It is known that a positive composite integer $n$ is a Carmichael number if and only if $n$ is square-free, and for all prime divisors $p$ of $n$, it is true that $(p-1)\mid (n-1)$.
Question: Is it true that if $n$ is a Carmichael number then $n-1$ cannot be square free? I am looking for a proof or disproof of this.
No, it is false!
Counterexample:
$ C = 139952671 $ is a Carmichael number and $C-1$ is square-free.
$C = 131 \dot\ 571 \dot\ 1871$ with $130,570$ and $1870$ divides $C-1$.

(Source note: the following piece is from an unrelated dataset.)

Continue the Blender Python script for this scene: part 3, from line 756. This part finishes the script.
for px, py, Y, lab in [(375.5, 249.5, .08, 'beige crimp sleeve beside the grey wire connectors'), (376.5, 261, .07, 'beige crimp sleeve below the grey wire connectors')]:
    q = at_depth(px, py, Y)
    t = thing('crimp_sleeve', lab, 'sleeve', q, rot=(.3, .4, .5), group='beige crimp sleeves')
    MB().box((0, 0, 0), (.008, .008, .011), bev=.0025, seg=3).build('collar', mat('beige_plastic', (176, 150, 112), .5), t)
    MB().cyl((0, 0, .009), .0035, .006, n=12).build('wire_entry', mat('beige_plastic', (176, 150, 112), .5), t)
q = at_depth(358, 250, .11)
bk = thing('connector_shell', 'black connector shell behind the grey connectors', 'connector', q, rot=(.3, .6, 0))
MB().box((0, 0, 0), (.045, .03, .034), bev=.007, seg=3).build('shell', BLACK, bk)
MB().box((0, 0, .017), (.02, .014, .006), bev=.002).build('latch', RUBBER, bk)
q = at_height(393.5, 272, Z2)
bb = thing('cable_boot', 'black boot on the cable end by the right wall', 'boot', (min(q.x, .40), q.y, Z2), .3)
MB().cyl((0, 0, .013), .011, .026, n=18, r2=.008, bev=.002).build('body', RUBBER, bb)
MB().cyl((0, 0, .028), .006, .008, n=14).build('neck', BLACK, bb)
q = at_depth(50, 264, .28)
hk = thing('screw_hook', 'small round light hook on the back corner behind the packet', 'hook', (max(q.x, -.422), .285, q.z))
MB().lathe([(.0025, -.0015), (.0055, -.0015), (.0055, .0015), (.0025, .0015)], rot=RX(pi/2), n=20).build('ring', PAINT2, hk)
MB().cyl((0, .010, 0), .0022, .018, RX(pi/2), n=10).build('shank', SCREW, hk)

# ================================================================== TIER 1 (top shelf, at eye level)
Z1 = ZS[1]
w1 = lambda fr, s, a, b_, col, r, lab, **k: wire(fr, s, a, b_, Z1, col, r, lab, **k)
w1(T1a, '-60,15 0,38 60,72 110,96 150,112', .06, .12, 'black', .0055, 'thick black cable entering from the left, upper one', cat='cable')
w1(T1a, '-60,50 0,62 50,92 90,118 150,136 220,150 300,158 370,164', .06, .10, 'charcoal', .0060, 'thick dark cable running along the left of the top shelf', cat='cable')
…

$C-1 = 2 \dot\ 3 \dot\ 5 \dot\ 11 \dot\ 13 \dot\ 17 \dot\ 19 \dot\ 101$ is square-free.
See also: A257643.
There are infinitely many Carmicael Numbers which are multiples of a prime $p$ (see https://en.wikipedia.org/wiki/Carmichael_number and https://en.wikipedia.org/wiki/Dirichlet%27s_theorem) By Dirichlet's theorem, there are infintely many primes $p$ congruent to $d$ $\pmod n$ if $d$ and $n$ are relatively prime. Since $1$ is relatively prime to all numbers $n$, it follows that there are infinitely many primes $p$ congruent to $1$ $\pmod n$, therefore $n$ does not have to be squarefree. Since $p-1$ is not squarefree and $c$ is a Carmichael number that is a multiple of $p$, by Korselt's Criterion, $p-1$ divides $c-1$ and $p-1$ is not squarefree, and neither is $c-1$.